A group of U.K. lawmakers went to Washington this week to press the U.S. government to release the last Briton held at Guantanamo Bay.
The delegation was made up of David Davis and Andrew Mitchell, two MPs from the ruling Conservative party, and Andy Slaughter and Jeremy Corbyn, two MPs from the opposition Labour party.
They met U.S. senators including John McCain, as well as Defense and State Department officials.
Shaker Aamer, a 48-year-old British resident, has been detained at Guantanamo Bay since 2002 without charge or trial.
The British government has long campaigned for the release of Aamer, a Saudi national who lives in London.
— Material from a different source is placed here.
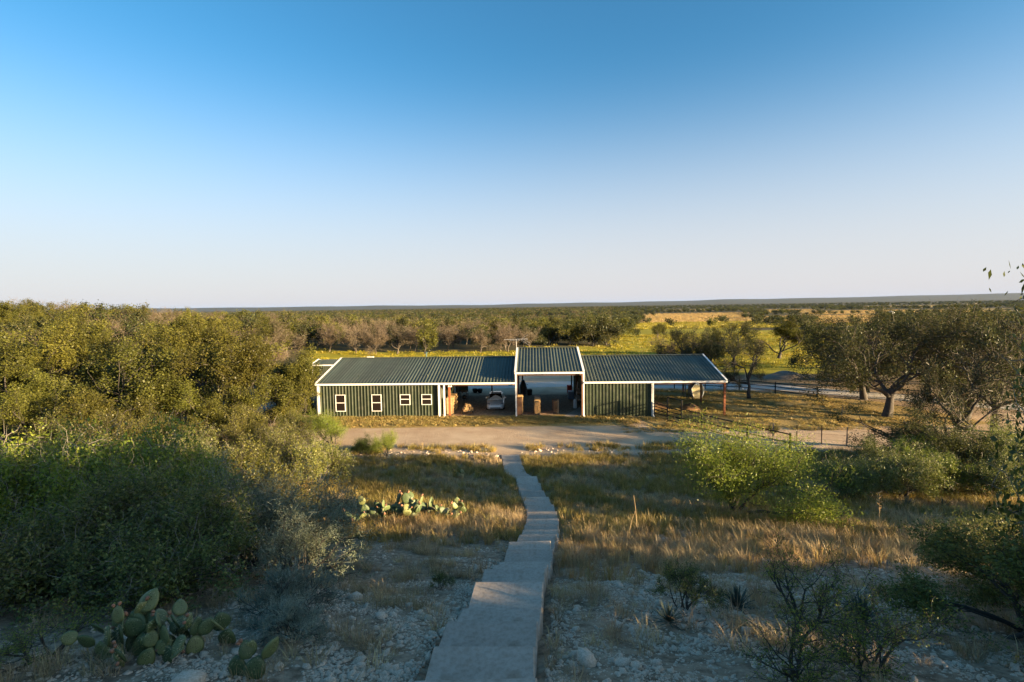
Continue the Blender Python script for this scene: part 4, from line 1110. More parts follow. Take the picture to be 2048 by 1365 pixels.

He has a British wife and four British children.
Prime Minister David Cameron raised the subject in a meeting with President Barack Obama in January, the Guardian reported at the time, and the U.K's parliament voted unanimously in March to press for Aamer's release.
Slaughter described the meetings as "positive" in a statement, but a Wall Street Journal report on the trip quoted State and Defense department spokespeople who did not commit to a specific timeframe for when Aamer might be released.
Aamer was cleared for release in 2007, but only on the condition that he moved to Saudi Arabia, Mitchell said in an interview on Wednesday with Sky News. Aamer has been beaten and put in solitary confinement for long spells during his time at Guantanamo, his lawyers say.